Martonio Mont’Alverne: O julgamento da suspeição

Martonio Mont'Alverne Barreto Lima Professor doutor da Universidade de Fortaleza - Unifor barreto@unifor.br
Martonio Mont'Alverne Barreto Lima Professor doutor da Universidade de Fortaleza - Unifor barreto@unifor.br (Foto: Divulgação)

Não parece restar dúvida que o País respirava suspense desde ontem. Decisão do Min. Fachin reconheceu a incompetência da 13ª Vara Federal da Subseção Judiciária de Curitiba para julgar os processos contra o ex- Presidente Lula. A decisão também declarou a perda do objeto do Habeas Corpus nº 164.493/DF, que tratava da suspeição do então juiz federal Sérgio Moro. A 2ª Turma do STF havia designado a data de hoje para retomar o julgamento do HC nº 164.493. Óbvio que decisão do Min. Fachin teve o efeito desejado: desencadeou a polêmica, especialmente entre juristas, e, claro, entre “mercado”, imprensa, política, políticos e sucessão presidencial em 2022.


Há distintos ângulos que se pode tratar da questão. Ficarei com dois destes. O político, que não é partidário, e deve integrar necessariamente a análise sobre o episódio. E o jurídico, ou relativo à aplicação da dogmática jurídica normativa, constitucional e legal. No que diz respeito ao primeiro, é óbvio que Fachin procurou resgatar o legado da Lava Jato e de seus protagonistas: o kairós, isto é, o tempo não cronológico, mas o tempo certo à tomada da decisão; a abertura para manutenção dos atos processuais praticados pela Lava Jato; e a exoneração de qualquer responsabilidade da Justiça Federal de Curitiba envolvida nos processos.


Do ponto de vista da dogmática jurídica, a 2ª Turma do STF acertou em prosseguir com o julgamento do HC nº 164.493. Afinal, Fachin, como relator, já havia proferido seu voto, em sessão desta Turma, o que implica no reconhecimento daquele colegiado como autoridade para julgamento daquele HC. Ao submeter o processo à votação do colegiado, o relator não é dono do processo. A autoridade sobre o processo é do colegiado. A organização do julgamento recai sobre a presidência da Turma, não mais sobre o relator. Tanto a competência da Turma quanto a autoridade da presidência da Turma afastam qualquer outra autoridade: não há atribuição de competência processual a mais de um órgão do poder judiciário. Eis no que consiste a racionalidade jurídica, corporificada em garantias constitucionais do devido processo legal e do juiz natural. O presidente do STF organiza e detém a competência sobre o pleno do STF. Não sobre suas Turmas. A isto se dá o nome de separação de poderes.

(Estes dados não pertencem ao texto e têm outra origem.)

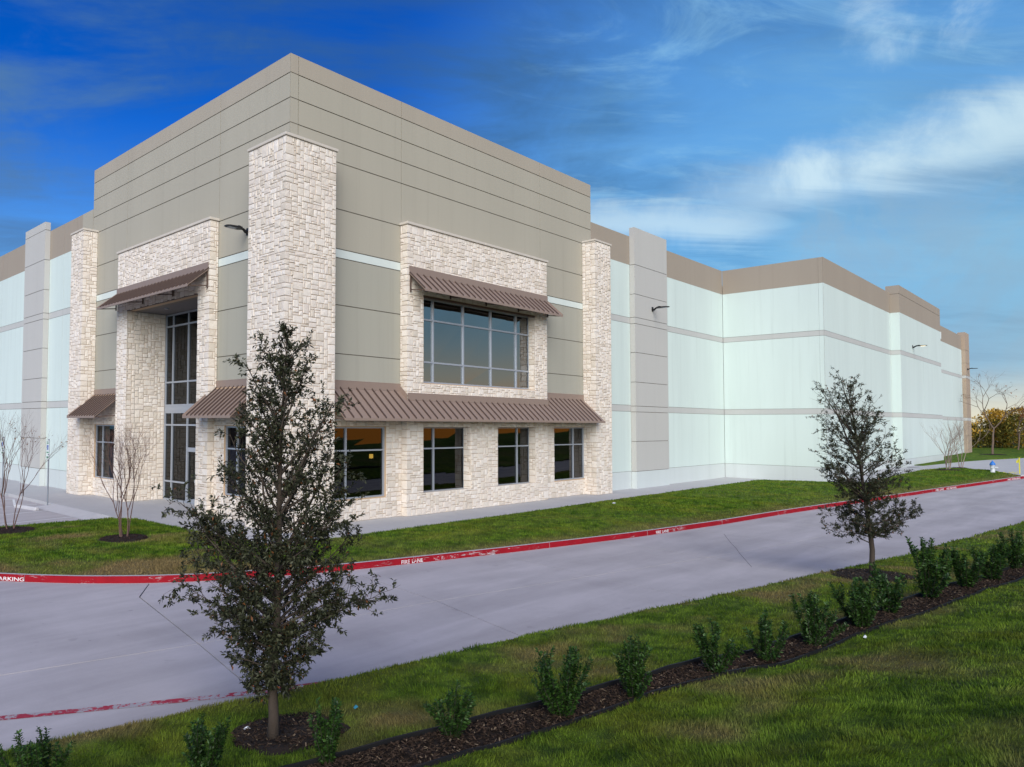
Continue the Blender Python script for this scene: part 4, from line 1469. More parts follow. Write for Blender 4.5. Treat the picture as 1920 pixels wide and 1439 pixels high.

Outro pilar da democracia constitucional.

Até agora, os votos proferidos pelos Min. Gilmar Mendes e Ricardo Lewandowski não poderiam ser mais alvissareiros. Baseiam-se em evidências que a defesa do ex-Presidente – além de dezenas de juristas, intelectuais de outras áreas, jornalistas e políticos – sempre insistiu: não era normal, tampouco correspondente à Constituição e às leis o que se operava em Curitiba. Combinação entre acusação e defesa, indução de produção de provas, não compartilhamento com a defesa das mesmas provas, intimidação midiática de réus e de julgadores de instâncias superiores foram pontos que vieram à tona
após a revelação dos vazamentos, originalmente obtidos de forma ilegal. Agora as conversas entre procuradores e juízes evidenciou a violação contínua da ampla defesa, do sigilo profissional e do devido processo legal. Toda esta argumentação estava nos votos proferidos por Mendes e Lewandowski no julgamento de hoje, que continuará.


Acaso não fossem recriminadas tão graves violações, pouco restaria da perspectiva da “filosofia da esperança”, tão bem formulada por Ernst Bloch. Restaria o fim, a destruição definitiva do que ainda está de pé de nossas Constituição e democracia. Mesmo diante do olhar sobre a devastação que ficou para trás, ainda é possível pensar sobre pode ser reconstruído a partir das ruínas. Creio que esta será a também a tarefa do STF ao se concluir este julgamento, e se confirmar a suspeição do juiz e dos procuradores oficiantes nos processos.